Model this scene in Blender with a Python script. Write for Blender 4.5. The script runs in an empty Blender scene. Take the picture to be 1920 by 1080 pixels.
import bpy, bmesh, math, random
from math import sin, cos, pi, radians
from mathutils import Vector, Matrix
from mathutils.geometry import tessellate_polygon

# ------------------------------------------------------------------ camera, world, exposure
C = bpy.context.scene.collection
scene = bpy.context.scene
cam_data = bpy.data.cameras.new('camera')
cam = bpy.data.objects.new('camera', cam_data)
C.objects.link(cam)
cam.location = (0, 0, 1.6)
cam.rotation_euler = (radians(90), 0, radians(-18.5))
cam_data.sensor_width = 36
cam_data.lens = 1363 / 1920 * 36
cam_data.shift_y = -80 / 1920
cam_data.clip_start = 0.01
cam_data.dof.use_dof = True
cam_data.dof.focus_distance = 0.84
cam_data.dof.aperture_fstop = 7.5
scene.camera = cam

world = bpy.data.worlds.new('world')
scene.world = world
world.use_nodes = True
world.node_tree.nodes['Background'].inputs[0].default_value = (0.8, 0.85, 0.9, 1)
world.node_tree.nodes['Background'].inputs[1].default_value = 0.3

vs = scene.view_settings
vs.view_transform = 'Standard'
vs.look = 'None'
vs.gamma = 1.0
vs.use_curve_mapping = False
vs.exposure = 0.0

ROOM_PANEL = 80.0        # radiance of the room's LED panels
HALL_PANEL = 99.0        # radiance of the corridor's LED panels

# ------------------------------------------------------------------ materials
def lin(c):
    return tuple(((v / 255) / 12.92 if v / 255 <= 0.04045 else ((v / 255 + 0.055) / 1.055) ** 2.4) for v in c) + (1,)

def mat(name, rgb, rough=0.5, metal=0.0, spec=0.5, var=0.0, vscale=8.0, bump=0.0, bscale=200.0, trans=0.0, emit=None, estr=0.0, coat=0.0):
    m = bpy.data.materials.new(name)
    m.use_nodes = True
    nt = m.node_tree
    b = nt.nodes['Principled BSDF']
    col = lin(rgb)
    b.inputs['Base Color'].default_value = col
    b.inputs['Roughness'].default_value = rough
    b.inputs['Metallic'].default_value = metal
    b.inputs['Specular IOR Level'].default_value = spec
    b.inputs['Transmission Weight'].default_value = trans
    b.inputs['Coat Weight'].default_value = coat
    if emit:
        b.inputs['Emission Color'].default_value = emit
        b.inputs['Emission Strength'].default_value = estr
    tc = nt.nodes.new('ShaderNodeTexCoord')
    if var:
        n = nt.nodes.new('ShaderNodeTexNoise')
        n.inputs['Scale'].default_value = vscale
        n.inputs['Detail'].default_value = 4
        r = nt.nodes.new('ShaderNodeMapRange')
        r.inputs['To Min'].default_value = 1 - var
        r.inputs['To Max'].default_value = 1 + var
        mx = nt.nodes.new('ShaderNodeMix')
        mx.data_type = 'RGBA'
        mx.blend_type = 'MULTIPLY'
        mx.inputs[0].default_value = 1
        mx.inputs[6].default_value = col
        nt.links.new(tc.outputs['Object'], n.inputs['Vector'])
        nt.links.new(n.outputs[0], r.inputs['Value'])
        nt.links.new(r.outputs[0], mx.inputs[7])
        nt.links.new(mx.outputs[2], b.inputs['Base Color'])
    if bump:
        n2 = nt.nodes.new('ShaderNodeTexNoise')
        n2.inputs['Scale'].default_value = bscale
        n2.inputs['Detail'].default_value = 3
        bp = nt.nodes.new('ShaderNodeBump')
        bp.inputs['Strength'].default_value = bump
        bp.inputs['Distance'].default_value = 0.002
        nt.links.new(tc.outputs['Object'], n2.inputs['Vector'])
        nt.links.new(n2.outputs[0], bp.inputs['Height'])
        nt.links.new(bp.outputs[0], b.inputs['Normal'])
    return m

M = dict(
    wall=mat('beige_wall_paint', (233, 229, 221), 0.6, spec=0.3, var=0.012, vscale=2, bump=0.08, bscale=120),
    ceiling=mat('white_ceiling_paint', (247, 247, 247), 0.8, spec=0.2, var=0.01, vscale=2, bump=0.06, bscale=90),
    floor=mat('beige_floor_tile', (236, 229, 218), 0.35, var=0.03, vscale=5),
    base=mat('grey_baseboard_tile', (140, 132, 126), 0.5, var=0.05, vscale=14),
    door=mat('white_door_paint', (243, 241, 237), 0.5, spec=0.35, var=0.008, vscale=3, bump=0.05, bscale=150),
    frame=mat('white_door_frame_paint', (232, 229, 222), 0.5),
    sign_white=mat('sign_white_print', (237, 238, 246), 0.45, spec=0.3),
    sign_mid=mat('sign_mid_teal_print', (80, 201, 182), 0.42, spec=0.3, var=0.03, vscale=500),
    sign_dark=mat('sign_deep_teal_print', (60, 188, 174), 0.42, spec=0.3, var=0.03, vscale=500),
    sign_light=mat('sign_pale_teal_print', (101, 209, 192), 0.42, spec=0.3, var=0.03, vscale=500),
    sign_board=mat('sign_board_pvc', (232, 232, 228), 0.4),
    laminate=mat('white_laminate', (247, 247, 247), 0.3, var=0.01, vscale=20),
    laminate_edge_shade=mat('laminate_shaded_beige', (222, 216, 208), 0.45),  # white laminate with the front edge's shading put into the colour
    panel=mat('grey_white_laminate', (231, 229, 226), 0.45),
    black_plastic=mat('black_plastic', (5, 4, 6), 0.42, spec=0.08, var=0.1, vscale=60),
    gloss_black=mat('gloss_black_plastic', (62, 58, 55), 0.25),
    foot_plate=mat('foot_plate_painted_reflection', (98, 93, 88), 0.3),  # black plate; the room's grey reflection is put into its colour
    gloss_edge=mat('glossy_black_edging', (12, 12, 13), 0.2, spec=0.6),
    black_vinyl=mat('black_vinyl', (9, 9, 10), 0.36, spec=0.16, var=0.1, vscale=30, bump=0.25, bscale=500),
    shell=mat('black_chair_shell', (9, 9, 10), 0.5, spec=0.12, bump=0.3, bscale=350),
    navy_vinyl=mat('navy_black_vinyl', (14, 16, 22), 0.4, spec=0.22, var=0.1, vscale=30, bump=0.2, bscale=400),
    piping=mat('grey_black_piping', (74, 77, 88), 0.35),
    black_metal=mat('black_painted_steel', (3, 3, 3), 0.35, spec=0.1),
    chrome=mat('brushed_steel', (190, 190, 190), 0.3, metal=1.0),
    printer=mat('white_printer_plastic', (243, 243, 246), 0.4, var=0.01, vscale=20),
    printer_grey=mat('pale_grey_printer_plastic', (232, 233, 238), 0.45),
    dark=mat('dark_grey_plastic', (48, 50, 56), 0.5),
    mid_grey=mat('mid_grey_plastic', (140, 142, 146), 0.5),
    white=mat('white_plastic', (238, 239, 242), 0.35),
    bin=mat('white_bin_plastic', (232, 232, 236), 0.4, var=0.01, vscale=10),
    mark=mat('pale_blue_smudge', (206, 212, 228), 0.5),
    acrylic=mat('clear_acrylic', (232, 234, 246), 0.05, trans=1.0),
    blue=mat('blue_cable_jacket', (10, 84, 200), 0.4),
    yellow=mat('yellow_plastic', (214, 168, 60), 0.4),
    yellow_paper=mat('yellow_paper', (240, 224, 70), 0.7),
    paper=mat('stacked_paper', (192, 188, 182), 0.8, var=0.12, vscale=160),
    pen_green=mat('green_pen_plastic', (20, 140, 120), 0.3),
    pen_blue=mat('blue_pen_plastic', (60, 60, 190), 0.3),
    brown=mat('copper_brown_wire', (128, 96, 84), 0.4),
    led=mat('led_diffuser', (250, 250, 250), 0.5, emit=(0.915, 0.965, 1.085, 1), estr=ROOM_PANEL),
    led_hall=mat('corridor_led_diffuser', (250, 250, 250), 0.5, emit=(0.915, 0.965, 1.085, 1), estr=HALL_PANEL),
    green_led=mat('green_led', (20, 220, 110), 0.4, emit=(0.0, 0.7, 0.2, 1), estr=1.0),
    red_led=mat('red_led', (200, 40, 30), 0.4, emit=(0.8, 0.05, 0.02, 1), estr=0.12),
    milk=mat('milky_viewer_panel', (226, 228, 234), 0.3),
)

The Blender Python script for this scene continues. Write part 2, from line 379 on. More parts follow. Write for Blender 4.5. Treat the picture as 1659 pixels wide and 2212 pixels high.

GIVEN EXERCISE –
Only the lines from the first line of the material above through the line that contains "return tuple(((v /" should be quoted, each one exactly.

RESULT –
Model this scene in Blender with a Python script. Write for Blender 4.5. The script runs in an empty Blender scene. Take the picture to be 1920 by 1080 pixels.
import bpy, bmesh, math, random
from math import sin, cos, pi, radians
from mathutils import Vector, Matrix
from mathutils.geometry import tessellate_polygon

# ------------------------------------------------------------------ camera, world, exposure
C = bpy.context.scene.collection
scene = bpy.context.scene
cam_data = bpy.data.cameras.new('camera')
cam = bpy.data.objects.new('camera', cam_data)
C.objects.link(cam)
cam.location = (0, 0, 1.6)
cam.rotation_euler = (radians(90), 0, radians(-18.5))
cam_data.sensor_width = 36
cam_data.lens = 1363 / 1920 * 36
cam_data.shift_y = -80 / 1920
cam_data.clip_start = 0.01
cam_data.dof.use_dof = True
cam_data.dof.focus_distance = 0.84
cam_data.dof.aperture_fstop = 7.5
scene.camera = cam

world = bpy.data.worlds.new('world')
scene.world = world
world.use_nodes = True
world.node_tree.nodes['Background'].inputs[0].default_value = (0.8, 0.85, 0.9, 1)
world.node_tree.nodes['Background'].inputs[1].default_value = 0.3

vs = scene.view_settings
vs.view_transform = 'Standard'
vs.look = 'None'
vs.gamma = 1.0
vs.use_curve_mapping = False
vs.exposure = 0.0

ROOM_PANEL = 80.0        # radiance of the room's LED panels
HALL_PANEL = 99.0        # radiance of the corridor's LED panels

# ------------------------------------------------------------------ materials
def lin(c):
    return tuple(((v / 255) / 12.92 if v / 255 <= 0.04045 else ((v / 255 + 0.055) / 1.055) ** 2.4) for v in c) + (1,)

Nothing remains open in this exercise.